RE: alertdialog versus dialog questions, also modal versus non-modal

There is really no complete guide for authors yet. I agree we need that.

- Aaron





From:
"Schnabel, Stefan" <stefan.schnabel@sap.com>
To:
Aaron M Leventhal/Cambridge/IBM@IBMUS, "James Craig" <jcraig@apple.com>
Cc:
"W3C WAI-XTECH" <wai-xtech@w3.org>, <wai-xtech-request@w3.org>
Date:
05/28/2008 12:54 PM
Subject:
RE: alertdialog versus dialog questions, also modal versus non-modal



I had the same question in mind. More of that kind of background info in 
best practices docs related to role usage use cases, please J
 
-       Stefan
 
 
From: wai-xtech-request@w3.org [mailto:wai-xtech-request@w3.org] On Behalf 
Of Aaron M Leventhal
Sent: Mittwoch, 28. Mai 2008 11:41
To: James Craig
Cc: W3C WAI-XTECH; wai-xtech-request@w3.org
Subject: Re: alertdialog versus dialog questions, also modal versus 
non-modal
 

Looks like my last response didn't make it through, so I'll try again. 

It's a useful for a screen reader to know if the current container is an 
alertdialog vs. a dialog. 
Typically a dialog is not read from start to end. The title, current 
focus, and probably any groupbox or pane title would be read. Otherwise 
you'd get quite verbose preferences dialogs. It wouldn't be useful to read 
the whole thing from start to end. 

However, in many cases you don't want the user to miss the main message of 
a dialog. An alertdialog is just a simple message like "Your mailbox is 
full, please clean unwanted mails, Ok, button". Because the screen reader 
knows it's an alertdialog is knows to read the whole thing as soon as 
anything in the dialog gets focused. 

There is no way currently to indicate that a dialog is modal or modeless. 
I'm not sure how a sighted person figures this out, other than knowing 
from context or trying to focus outside of the dialog. If someone can 
state an important reason to expose that then it should be considered 
after ARIA 1.0. IIRC the group has decided not to take on new properties 
since we're trying to get the spec ready for last call. 

- Aaron 


From: 
James Craig <jcraig@apple.com> 
To: 
W3C WAI-XTECH <wai-xtech@w3.org> 
Date: 
05/28/2008 01:37 AM 
Subject: 
alertdialog versus dialog questions, also modal versus non-modal
 





Apologies if this question has already been discussed, but I fail to 
see a meaningful difference in the ARIA roles for alertdialog and 
dialog. AFAIK, the only discussion of this on the xTech list is the 
following, where Al points out an implementation problem with 
@role="alert dialog"

http://lists.w3.org/Archives/Public/wai-xtech/2008Apr/0028.html

Implementation issues aside, it seems to me that there is no 
meaningful difference between an alert dialog and a standard dialog. 
Both roles use an application window that receives focus and requires 
some form of user input or acknowledgment. If this is true, they 
should both be standard dialogs, because @role="dialog" appears to be 
just a child role of @role="alert" that also receives focus. Please 
correct me if I'm missing something in the reading or implementation.

For reference:

alertdialog <http://www.w3.org/TR/wai-aria/#alertdialog>
                A separate window (may be simulated) with an alert, where 
initial
                focus goes to the window or a control within it.

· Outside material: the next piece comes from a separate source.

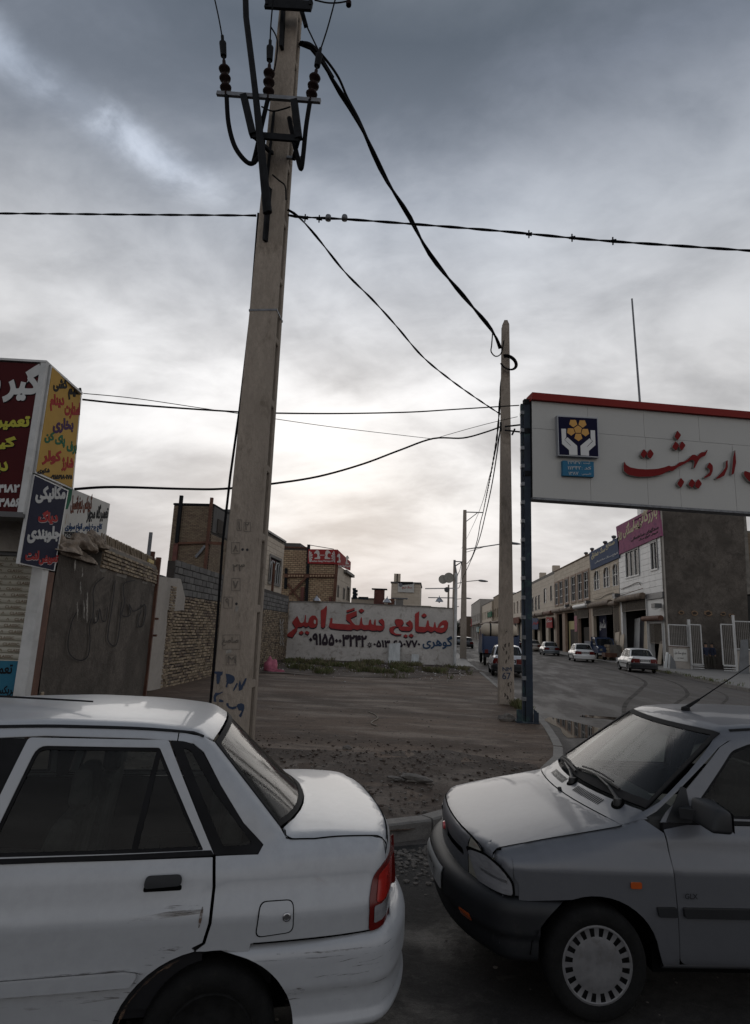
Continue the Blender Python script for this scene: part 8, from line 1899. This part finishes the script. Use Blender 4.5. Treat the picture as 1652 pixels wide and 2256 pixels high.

dialog <http://www.w3.org/TR/wai-aria/#dialog>
                A dialog is a small application window that sits above the 
application
                and is designed to interrupt the current processing of an 
application
                in order to prompt the user to enter information or 
require a response.

The other bit that's not clear from this wording is how to achieve a 
modal versus non-modal dialog. Since dialog is "designed to interrupt 
the current processing of an application," I assume that means it 
maintains a "modal" state and intercepts all input until it is 
dismissed. Have I missed some other allowance for non-modal dialogs?